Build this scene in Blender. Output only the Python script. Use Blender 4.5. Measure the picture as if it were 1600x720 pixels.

---

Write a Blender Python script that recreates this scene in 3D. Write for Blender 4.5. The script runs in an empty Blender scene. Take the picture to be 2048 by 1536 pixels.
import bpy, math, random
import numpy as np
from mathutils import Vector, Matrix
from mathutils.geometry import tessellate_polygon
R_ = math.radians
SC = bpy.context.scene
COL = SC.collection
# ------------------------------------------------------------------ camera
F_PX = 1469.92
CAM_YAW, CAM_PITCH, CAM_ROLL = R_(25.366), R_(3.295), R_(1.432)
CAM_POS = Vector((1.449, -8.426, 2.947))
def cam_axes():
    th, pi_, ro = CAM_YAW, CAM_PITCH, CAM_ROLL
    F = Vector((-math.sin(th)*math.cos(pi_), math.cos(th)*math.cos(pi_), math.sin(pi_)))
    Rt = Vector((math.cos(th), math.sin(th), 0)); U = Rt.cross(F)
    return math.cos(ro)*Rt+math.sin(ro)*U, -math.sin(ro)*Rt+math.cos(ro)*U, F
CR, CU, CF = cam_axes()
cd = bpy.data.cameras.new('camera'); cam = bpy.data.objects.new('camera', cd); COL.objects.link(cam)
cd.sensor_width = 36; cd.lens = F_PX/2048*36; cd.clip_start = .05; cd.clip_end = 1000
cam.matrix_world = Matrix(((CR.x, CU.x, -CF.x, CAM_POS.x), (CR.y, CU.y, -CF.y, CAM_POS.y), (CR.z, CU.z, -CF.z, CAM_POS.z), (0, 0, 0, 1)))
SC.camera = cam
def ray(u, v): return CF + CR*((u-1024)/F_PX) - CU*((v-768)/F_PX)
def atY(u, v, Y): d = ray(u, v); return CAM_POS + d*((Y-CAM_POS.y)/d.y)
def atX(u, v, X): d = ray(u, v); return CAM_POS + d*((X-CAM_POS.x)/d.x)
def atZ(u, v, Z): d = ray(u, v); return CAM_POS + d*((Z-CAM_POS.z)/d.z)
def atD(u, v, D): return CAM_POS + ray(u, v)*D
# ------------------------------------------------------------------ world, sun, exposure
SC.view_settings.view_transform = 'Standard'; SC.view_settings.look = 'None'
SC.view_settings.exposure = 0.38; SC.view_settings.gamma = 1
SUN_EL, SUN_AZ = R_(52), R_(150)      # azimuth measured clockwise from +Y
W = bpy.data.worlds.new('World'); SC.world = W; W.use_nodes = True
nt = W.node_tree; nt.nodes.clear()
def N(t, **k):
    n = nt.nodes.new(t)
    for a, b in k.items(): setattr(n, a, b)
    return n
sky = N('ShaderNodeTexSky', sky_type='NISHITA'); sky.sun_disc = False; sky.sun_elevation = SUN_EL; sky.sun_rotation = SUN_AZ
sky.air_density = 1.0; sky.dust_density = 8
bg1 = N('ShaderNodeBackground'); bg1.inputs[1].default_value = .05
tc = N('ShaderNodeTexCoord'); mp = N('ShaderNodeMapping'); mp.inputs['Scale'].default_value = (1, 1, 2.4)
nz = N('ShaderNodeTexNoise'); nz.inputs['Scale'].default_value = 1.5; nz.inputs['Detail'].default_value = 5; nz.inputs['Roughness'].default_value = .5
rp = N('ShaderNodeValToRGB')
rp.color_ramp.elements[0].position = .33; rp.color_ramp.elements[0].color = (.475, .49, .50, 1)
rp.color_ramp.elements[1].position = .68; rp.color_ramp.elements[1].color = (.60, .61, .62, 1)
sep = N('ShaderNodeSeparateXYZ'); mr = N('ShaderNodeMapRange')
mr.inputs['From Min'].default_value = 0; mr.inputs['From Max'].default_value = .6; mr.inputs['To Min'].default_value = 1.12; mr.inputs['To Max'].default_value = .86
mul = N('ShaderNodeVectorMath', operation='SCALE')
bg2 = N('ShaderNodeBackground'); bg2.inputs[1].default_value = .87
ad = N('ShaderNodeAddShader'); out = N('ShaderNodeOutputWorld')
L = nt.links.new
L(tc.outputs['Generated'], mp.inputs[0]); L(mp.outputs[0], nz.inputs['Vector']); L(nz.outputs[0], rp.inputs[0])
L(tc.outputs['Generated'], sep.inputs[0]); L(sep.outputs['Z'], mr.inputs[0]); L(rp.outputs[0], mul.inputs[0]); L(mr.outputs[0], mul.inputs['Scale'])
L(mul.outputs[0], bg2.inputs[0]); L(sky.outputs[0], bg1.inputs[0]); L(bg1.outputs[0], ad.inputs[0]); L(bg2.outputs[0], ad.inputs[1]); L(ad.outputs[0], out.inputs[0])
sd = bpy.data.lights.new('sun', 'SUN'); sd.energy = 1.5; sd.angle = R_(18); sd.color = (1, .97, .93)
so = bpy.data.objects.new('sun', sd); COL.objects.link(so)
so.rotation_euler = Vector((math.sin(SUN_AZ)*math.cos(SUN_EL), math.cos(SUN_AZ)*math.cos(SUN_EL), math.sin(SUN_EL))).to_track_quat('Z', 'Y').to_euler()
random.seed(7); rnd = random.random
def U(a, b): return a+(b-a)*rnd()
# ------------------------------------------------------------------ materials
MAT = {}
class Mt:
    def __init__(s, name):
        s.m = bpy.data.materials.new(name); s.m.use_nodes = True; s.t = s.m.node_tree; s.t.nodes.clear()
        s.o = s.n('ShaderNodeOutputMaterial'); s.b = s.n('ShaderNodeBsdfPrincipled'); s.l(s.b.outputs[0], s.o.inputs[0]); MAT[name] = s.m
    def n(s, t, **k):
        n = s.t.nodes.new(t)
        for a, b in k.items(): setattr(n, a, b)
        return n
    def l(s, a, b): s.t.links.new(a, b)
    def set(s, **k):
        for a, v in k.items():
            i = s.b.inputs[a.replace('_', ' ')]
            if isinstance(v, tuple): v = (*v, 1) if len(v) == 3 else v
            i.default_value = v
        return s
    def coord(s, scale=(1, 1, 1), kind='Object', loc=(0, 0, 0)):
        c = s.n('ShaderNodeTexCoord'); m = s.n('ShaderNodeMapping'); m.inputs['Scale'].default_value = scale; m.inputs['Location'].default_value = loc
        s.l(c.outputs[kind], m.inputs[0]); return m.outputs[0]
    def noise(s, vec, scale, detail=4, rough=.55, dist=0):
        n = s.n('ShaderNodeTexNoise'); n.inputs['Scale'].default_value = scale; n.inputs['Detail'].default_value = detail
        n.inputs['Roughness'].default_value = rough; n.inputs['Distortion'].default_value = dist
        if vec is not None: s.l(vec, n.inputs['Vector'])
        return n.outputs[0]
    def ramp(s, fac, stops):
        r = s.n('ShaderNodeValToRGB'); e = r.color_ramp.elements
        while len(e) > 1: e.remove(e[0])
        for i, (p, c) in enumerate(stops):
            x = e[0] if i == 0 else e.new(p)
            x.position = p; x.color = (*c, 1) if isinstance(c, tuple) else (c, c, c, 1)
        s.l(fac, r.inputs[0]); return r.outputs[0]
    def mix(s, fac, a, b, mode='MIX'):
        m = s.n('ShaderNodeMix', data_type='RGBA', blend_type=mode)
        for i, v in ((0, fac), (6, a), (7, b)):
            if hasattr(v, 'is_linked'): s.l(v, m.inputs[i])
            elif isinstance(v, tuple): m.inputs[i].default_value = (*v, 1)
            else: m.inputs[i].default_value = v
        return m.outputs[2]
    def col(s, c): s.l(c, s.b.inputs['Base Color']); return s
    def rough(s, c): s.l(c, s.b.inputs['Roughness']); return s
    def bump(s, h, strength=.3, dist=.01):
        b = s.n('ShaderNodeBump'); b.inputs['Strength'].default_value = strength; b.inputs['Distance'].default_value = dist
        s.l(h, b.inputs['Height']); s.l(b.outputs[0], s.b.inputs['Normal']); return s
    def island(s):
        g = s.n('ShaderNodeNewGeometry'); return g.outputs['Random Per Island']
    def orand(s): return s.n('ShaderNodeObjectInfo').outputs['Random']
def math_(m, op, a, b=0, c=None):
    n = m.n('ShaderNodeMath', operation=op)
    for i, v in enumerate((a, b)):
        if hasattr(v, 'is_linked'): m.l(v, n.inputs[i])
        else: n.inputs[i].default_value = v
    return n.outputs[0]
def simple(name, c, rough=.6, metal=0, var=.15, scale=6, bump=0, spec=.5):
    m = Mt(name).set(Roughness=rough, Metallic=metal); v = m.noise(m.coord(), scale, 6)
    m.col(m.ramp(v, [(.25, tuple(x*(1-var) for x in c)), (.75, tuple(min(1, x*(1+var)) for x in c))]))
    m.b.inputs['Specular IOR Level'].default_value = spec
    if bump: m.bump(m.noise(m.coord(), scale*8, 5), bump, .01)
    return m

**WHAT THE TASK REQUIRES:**
Copy each line of the records that contains the word "scene".

**COMPLETE RESPONSE:**
Build this scene in Blender. Output only the Python script. Use Blender 4.5. Measure the picture as if it were 1600x720 pixels.
Write a Blender Python script that recreates this scene in 3D. Write for Blender 4.5. The script runs in an empty Blender scene. Take the picture to be 2048 by 1536 pixels.
SC = bpy.context.scene